Scenes as source code:
━━━━━━━━━━
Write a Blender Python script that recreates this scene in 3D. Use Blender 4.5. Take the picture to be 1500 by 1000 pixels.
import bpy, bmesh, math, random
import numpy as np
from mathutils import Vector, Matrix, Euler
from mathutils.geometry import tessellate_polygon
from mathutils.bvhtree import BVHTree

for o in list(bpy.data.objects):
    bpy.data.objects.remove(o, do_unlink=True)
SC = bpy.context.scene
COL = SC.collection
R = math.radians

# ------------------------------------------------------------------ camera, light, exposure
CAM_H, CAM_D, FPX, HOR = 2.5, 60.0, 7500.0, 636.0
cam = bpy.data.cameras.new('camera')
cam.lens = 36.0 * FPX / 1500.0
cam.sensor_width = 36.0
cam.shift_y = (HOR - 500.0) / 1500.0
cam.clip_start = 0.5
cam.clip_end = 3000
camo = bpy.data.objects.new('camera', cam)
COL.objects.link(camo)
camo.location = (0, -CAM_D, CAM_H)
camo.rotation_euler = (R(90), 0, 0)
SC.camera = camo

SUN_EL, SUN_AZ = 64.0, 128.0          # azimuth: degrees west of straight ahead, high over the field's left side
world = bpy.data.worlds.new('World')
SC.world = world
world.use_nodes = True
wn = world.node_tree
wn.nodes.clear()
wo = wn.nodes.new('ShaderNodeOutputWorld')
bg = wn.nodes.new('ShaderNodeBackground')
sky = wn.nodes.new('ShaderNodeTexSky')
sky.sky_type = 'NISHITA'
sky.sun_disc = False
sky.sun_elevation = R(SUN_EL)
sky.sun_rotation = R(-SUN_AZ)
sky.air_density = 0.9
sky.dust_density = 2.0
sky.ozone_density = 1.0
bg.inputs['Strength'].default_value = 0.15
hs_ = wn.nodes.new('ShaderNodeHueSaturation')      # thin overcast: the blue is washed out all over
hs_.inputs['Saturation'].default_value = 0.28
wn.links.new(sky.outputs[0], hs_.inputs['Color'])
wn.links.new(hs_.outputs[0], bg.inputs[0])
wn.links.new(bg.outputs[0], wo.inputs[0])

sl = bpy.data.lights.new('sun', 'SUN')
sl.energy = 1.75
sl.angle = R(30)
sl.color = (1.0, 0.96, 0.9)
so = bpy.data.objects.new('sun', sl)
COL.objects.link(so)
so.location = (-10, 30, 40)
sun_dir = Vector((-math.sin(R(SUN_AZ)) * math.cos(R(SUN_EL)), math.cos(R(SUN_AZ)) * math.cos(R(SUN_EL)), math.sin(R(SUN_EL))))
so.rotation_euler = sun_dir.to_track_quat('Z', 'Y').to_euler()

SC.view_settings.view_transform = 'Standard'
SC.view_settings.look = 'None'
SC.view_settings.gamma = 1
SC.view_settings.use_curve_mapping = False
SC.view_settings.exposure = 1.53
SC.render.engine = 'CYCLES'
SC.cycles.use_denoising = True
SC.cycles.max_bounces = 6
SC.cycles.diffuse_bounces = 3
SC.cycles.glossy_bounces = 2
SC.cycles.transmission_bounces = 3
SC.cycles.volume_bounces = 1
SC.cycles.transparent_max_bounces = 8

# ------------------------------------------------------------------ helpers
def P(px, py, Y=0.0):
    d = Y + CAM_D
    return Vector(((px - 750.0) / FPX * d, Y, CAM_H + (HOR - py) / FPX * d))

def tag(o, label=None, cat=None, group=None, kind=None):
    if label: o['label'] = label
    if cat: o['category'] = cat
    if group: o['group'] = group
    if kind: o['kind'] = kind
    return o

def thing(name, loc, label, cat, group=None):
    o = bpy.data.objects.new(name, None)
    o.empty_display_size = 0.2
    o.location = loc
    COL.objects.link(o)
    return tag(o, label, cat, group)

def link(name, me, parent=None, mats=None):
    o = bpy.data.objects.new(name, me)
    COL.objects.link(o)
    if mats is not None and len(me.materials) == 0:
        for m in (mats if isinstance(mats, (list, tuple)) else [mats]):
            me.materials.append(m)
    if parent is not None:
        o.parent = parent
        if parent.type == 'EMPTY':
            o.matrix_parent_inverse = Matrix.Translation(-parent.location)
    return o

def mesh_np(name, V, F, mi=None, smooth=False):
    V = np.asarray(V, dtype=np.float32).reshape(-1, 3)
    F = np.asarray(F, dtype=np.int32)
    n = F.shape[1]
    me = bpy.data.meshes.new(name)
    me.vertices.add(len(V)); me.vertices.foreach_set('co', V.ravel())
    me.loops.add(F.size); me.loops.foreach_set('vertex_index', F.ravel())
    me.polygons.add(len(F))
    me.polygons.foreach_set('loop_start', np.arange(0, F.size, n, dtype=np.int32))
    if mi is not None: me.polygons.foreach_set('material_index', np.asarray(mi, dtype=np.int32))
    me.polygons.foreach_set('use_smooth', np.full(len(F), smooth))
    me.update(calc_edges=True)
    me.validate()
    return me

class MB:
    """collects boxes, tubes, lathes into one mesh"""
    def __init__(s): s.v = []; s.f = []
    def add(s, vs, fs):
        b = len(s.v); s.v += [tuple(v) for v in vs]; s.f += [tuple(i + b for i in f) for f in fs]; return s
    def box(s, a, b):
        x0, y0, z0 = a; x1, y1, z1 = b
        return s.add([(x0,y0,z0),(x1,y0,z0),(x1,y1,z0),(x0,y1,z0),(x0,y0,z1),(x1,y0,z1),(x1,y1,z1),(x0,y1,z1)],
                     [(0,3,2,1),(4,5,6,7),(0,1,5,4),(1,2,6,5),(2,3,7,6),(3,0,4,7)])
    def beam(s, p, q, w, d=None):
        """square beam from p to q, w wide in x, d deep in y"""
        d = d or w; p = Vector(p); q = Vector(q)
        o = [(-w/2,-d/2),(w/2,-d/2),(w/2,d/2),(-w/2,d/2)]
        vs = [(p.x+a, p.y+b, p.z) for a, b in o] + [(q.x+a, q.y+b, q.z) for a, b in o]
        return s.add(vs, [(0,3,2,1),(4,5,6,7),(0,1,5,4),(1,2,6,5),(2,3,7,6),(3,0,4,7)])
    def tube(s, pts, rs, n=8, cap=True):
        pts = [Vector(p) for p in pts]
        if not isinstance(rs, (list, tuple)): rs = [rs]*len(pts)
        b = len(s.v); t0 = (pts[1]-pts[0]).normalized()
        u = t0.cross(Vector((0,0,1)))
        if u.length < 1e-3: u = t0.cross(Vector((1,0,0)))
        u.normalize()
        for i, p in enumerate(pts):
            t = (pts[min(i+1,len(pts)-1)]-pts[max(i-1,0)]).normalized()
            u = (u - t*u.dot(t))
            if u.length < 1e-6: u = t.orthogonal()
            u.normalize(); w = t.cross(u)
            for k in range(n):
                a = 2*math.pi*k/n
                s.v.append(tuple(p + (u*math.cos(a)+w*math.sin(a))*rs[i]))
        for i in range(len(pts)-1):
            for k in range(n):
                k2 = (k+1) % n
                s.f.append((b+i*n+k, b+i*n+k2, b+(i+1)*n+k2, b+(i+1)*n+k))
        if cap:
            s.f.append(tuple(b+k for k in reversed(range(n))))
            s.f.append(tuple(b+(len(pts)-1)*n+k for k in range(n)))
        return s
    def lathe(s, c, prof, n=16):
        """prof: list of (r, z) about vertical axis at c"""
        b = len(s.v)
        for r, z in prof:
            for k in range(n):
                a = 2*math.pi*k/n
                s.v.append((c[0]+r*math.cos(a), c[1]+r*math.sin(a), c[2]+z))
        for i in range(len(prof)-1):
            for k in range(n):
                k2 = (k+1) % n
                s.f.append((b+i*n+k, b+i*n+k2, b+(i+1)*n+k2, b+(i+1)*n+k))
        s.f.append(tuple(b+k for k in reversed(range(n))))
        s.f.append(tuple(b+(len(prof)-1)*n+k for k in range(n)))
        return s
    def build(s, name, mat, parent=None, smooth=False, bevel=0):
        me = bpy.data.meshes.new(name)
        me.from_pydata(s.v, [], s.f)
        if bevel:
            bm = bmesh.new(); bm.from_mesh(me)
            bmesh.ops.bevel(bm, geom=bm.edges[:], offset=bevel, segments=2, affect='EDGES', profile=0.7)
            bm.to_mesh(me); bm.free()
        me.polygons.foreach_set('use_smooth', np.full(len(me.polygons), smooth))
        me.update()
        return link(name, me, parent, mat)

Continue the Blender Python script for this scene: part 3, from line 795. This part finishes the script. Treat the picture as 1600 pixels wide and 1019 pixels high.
━━━━━━━━━━
Description of the task: Collect every line above that contains the word "wide".

Complete output:
        """square beam from p to q, w wide in x, d deep in y"""
Continue the Blender Python script for this scene: part 3, from line 795. This part finishes the script. Treat the picture as 1600 pixels wide and 1019 pixels high.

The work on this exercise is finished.